Data: 19/02/2017 19:00:00 - Autore: Marina Crisafi

di Marina Crisafi – Urlare in piena notte, svegliando i vicini, è reato. Lo ha affermato la Cassazione, con la sentenza n. 6882/2017 (qui sotto allegata), confermando la condanna per il reato ex art. 659, comma 1, c.p. nei confronti di un uomo che in evidente stato di ubriachezza si affacciava alla finestra e iniziava a gridare parole farneticanti, facendo preoccupare tutto il vicinato, per poi spingersi, sempre urlando, in strada, fino al sopraggiungere di due pattuglie di carabinieri che riportavano la situazione alla normalità.

I giudici di merito, riconosciuto il vizio dell'infermità parziale di mente, dato l'evidente stato di alterazione psico-fisica derivante dall'abuso di sostanze alcoliche, avevano condannato l'uomo a 110 euro di ammenda per aver disturbato il riposo delle persone vicine.

A nulla sono serviti i tentativi della difesa di far valere la mancata applicazione della non punibilità per particolare tenuità del fatto, unitamente al fatto che la legge delega n 67/2014 prevedeva la depenalizzazione della fattispecie di cui all'art. 659 c.p.

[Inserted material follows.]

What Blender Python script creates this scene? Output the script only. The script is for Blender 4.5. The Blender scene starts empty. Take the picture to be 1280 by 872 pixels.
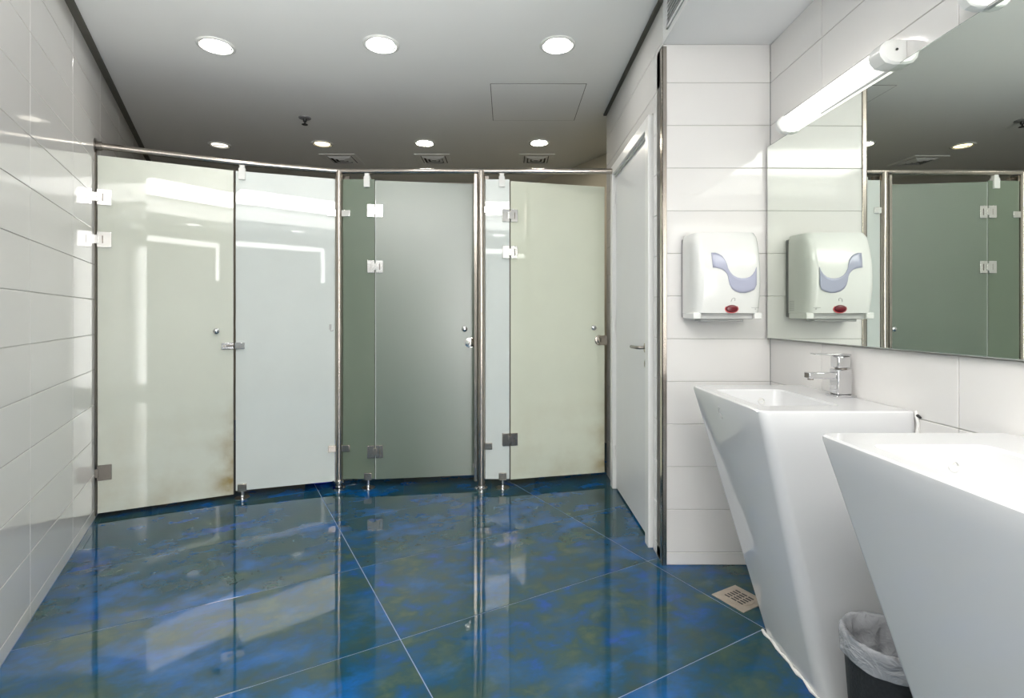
import bpy, bmesh, math, random
from mathutils import Vector, Matrix
random.seed(7)
C = bpy.context.scene.collection
SC = bpy.context.scene
PI = math.pi
rad = math.radians

# ------------------------------------------------------------------ camera, world, exposure
H = 1.17                       # camera height
cam_d = bpy.data.cameras.new('camera')
cam = bpy.data.objects.new('camera', cam_d); C.objects.link(cam)
cam.location = (0, 0, H); cam.rotation_euler = (PI/2, 0, 0)
cam_d.sensor_width = 36; cam_d.lens = 18.0
cam_d.shift_x = 6/1280; cam_d.shift_y = -42/1280
cam_d.clip_start = .01
SC.camera = cam
w = bpy.data.worlds.new('world'); SC.world = w; w.use_nodes = True
w.node_tree.nodes['Background'].inputs[0].default_value = (0.5, 0.5, 0.5, 1)
w.node_tree.nodes['Background'].inputs[1].default_value = 0.3
SC.view_settings.view_transform = 'Standard'; SC.view_settings.look = 'None'
SC.view_settings.gamma = 1; SC.view_settings.use_curve_mapping = False
SC.view_settings.exposure = 0.29
SC.cycles.max_bounces = 14; SC.cycles.diffuse_bounces = 7; SC.cycles.glossy_bounces = 8
SC.cycles.transmission_bounces = 8
SC.cycles.sample_clamp_indirect = 6.0
SC.cycles.use_denoising = True
SC.cycles.caustics_reflective = True
TUBE = .92                    # emission of the mirror tube lamps
DOWN = 48.0                    # emission of the recessed downlights
FILL_PANEL = 11.5                     # glow of the fill panel added above the camera
DOOR_GLOW = 4.5                     # glow of the slim strips added around the lobby door
FILL_PANE = 12.0                     # glow of the unseen fill pane added at the lobby end
FILL_REAR = 8.0                     # fill downlights added in the lobby end behind the camera
# the photographer's flash, held over the camera and bounced off the ceiling
fl_d = bpy.data.lights.new('bounce_flash', 'SPOT'); fl_d.energy = 300; fl_d.spot_size = math.radians(84); fl_d.spot_blend = 1.0
fl_d.shadow_soft_size = .04; fl_d.color = (1, .985, .955)
fl_o = bpy.data.objects.new('bounce_flash', fl_d); C.objects.link(fl_o)
fl_o.location = (-.15, -.25, 1.25); fl_o.rotation_euler = Vector((-.55, 1.30, 1.45)).to_track_quat('-Z', 'Y').to_euler()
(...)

Per gli Ermellini, infatti, anzitutto non vi è dubbio sulla valutazione dei giudici circa la condotta dell'uomo e la non riconoscibilità della clausola di non punibilità di cui all'art. 131-bis c.p., "che risulta congruamente motivata e immune da censure". La consistenza dell'allarme provocato nei vicini e l'intervento di due pattuglie, reso necessario per riportare l'imputato alla calma e farlo rientrare in casa, giustificano ampiamente la valutazione di un comportamento "concretamente lesivo" del riposo alle persone.

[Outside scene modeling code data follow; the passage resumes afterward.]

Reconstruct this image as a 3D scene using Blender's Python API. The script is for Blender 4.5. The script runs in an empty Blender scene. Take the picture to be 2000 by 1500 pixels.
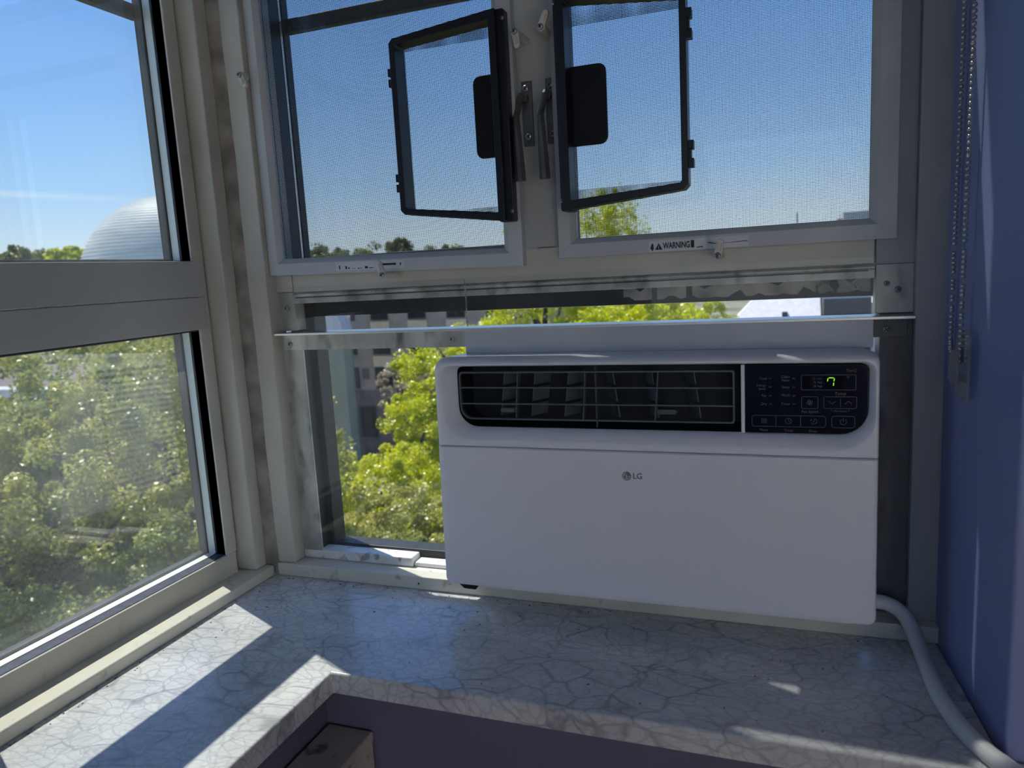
import bpy, bmesh, math, random
import numpy as np
from mathutils import Vector, Matrix

random.seed(7)
rng = np.random.default_rng(7)
S = bpy.context.scene
COL = S.collection


def lin(*c):
    return tuple(((v / 255) / 12.92 if v / 255 <= .04045 else ((v / 255 + .055) / 1.055) ** 2.4) for v in c)


# ---------------------------------------------------------------- camera, sky, sun, exposure
# metres, origin at the camera's height: x right along the air-conditioner wall, y towards it, z up
cam_d = bpy.data.cameras.new('camera')
cam = bpy.data.objects.new('camera', cam_d)
COL.objects.link(cam)
S.camera = cam
cam_d.sensor_width = 36
cam_d.lens = 1441 / 2000 * 36
cam_d.clip_start = .02
cam_d.clip_end = 2000
cam_d.dof.use_dof = True
cam_d.dof.focus_distance = 1.12
cam_d.dof.aperture_fstop = 7.5
m = Matrix(((.9397449, .00023725, .34187639, 0), (.33742001, .16029336, -.92760648, 0),
            (-.05502059, .98706939, .15055482, 0), (0, 0, 0, 1)))
cam.matrix_world = m

w = bpy.data.worlds.new('sky')
S.world = w
w.use_nodes = True
nt = w.node_tree
nt.nodes.clear()
out = nt.nodes.new('ShaderNodeOutputWorld')
bg = nt.nodes.new('ShaderNodeBackground')
tc = nt.nodes.new('ShaderNodeTexCoord')
sp = nt.nodes.new('ShaderNodeSeparateXYZ')
rp = nt.nodes.new('ShaderNodeValToRGB')
nt.links.new(tc.outputs['Generated'], sp.inputs[0])
nt.links.new(sp.outputs[2], rp.inputs[0])
cr = rp.color_ramp
cr.elements[0].position = 0
cr.elements[0].color = (*lin(214, 224, 230), 1)
cr.elements[1].position = 1
cr.elements[1].color = (*lin(70, 118, 200), 1)
for p, c in ((.05, (203, 224, 240)), (.12, (165, 205, 246)), (.22, (136, 184, 243)), (.36, (112, 163, 235))):
    e = cr.elements.new(p)
    e.color = (*lin(*c), 1)
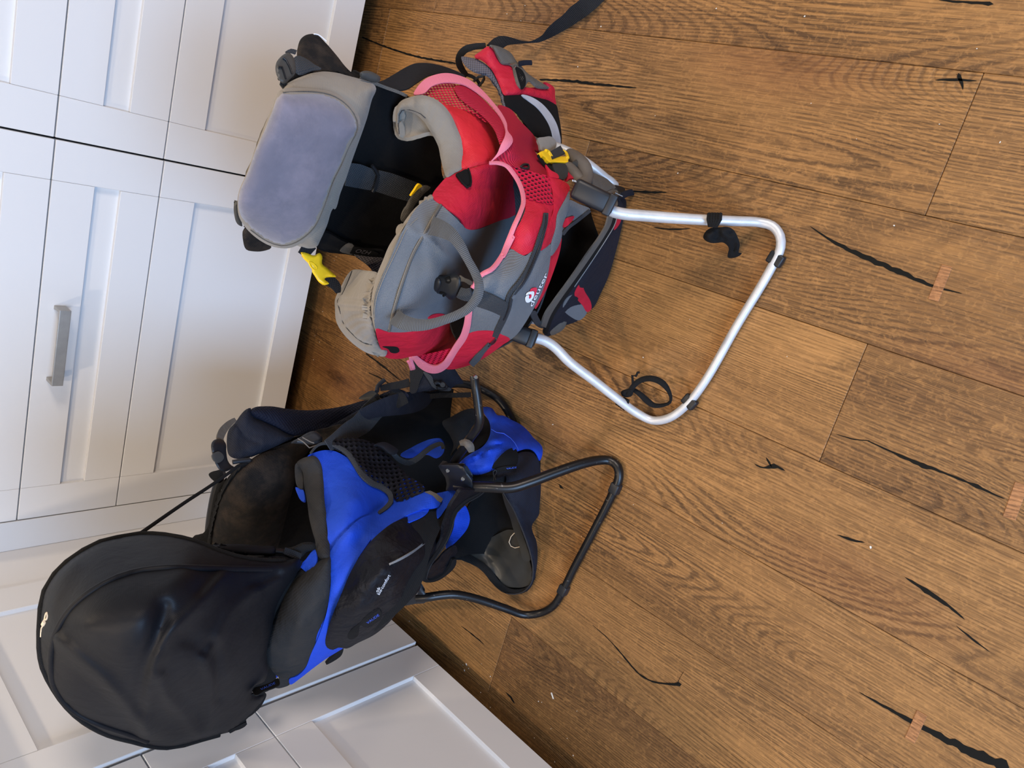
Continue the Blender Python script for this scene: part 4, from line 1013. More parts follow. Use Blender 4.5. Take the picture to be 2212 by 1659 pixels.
for c in ((1676, 560), (1490, 868)):
    p = at(*c, Z=.010); q = at(c[0] + (8 if c[0] > 1600 else -7), c[1] - (13 if c[0] > 1600 else -8), Z=.010)
    dv = (q - p) / np.linalg.norm(q - p) * .010
    obox('foot_pad', ks, M_plast, p - dv, p + dv, (0, 0, 1), .026, .013, .003)
# tied black bands
for nm, pts in (('r', [(1531, 462), (1541, 478), (1538, 492), (1549, 492), (1556, 478), (1560, 463)]),):
    pass
for x0 in (1528, 1534, 1540, 1546, 1552):
    tube('tied_band', ks, M_black, [(x0 + 4, 462, Z(.088)), (x0 + 3, 474, Z(.094)), (1540 + (x0 - 1540) * .5, 489, Z(.088))], .0035, seg=7)
F_k1 = Field([(1520, 490, Z(.075)), (1560, 480, Z(.07)), (1600, 540, Z(.02)), (1550, 520, Z(.06)), (1580, 560, Z(.005)), (1530, 515, Z(.07))])
panel('tied_band', ks, M_black, zN((70, 1560), (110, 1530), (180, 1525), (210, 1520), (260, 1540), (290, 1590), (305, 1640), (300, 1700)) + [(1602, 548), (1590, 556), (1572, 556), (1574, 535), (1562, 524), (1548, 525), (1532, 524), (1519, 514)], F_k1, off=.004, bulge=.006, bw=8, th=.002, nz=(.012, 14), sp=4, label='knotted black elastic hanging from the kickstand')
for x0 in (0, 5, 10, 15):
    tube('tied_band', ks, M_black, [(1333 + x0, 872 + x0 * .75, Z(.033)), (1342 + x0 * .8, 872 + x0 * .2, Z(.046)), (1350 + x0 * .4, 860 + x0 * .2, Z(.046))], .0035, seg=7)
F_k2 = Field([(1345, 850, Z(.045)), (1380, 810, Z(.05)), (1420, 815, Z(.04)), (1452, 850, Z(.03)), (1440, 872, Z(.012)), (1400, 860, Z(.03)), (1370, 830, Z(.055))])
strip('tied_band', ks, M_black, [p + (q,) for p, q in zip(zS8((800, 480), (830, 420), (880, 378), (950, 365), (1020, 390), (1065, 440), (1085, 500), (1078, 525), (1030, 545), (970, 545), (920, 510), (870, 465), (820, 440), (795, 480)),
      (Z(.048), Z(.055), Z(.055), Z(.055), Z(.05), Z(.042), Z(.030), Z(.022), Z(.020), Z(.024), Z(.032), Z(.040), Z(.046), Z(.048)))], [10, 12, 12, 13, 14, 14, 9, 6, 8, 11, 14, 12, 9, 8], th=.0015, bow=.003, label='looped black elastic tied to the left leg')
panel('tied_band', ks, M_black, zS8((750, 455), (790, 435), (830, 430), (825, 480), (790, 492), (755, 480)), F_k2, off=.003, th=.003, bulge=.004, bw=5, sp=3, nz=(.006, 8))
tube('tied_band', ks, M_black, zS8((830, 400), (826, 345), (850, 350), (862, 325), (875, 325)), .0022, F_k2, .004, seg=6)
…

Quanto alla depenalizzazione, la fattispecie ex art. 659 c.p., precisano, pur inclusa nella legge delega, non ha trovato attuazione ad opera del legislatore delegato. Per cui la contravvenzione di disturbo delle occupazioni o del riposo delle persone rimane inserita tra le fattispecie penalmente rilevanti. E tale reato, proseguono dal Palazzaccio, che "tutela la pubblica quiete e l'idoneità e l'incidenza delle condotte poste in essere ad arrecare pregiudizio ad un numero indeterminato di persone costituisce un accertamento di fatto che non può che essere rimesso all'apprezzamento del giudice di merito, il quale fonda il proprio convincimento sugli elementi probatori acquisiti al processo".

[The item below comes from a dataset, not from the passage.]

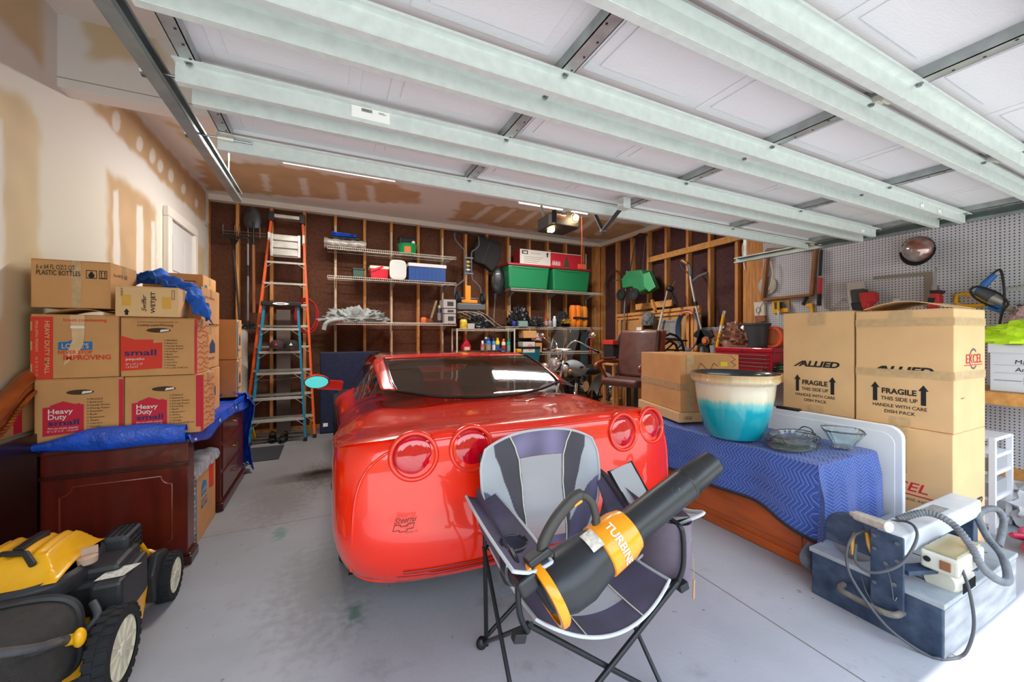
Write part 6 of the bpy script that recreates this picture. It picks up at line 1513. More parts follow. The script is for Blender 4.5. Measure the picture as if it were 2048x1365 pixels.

Nel caso di specie, la condotta del ricorrente è stata ampiamente ricostruita all'esito dell'istruttoria dibattimentale e ritenuta idonea a superare "per natura, intensità e collocazione cronologica, la normale tollerabilità e ad arrecare disturbo alla quiete di un numero indeterminato di persone". Per cui, condanna confermata.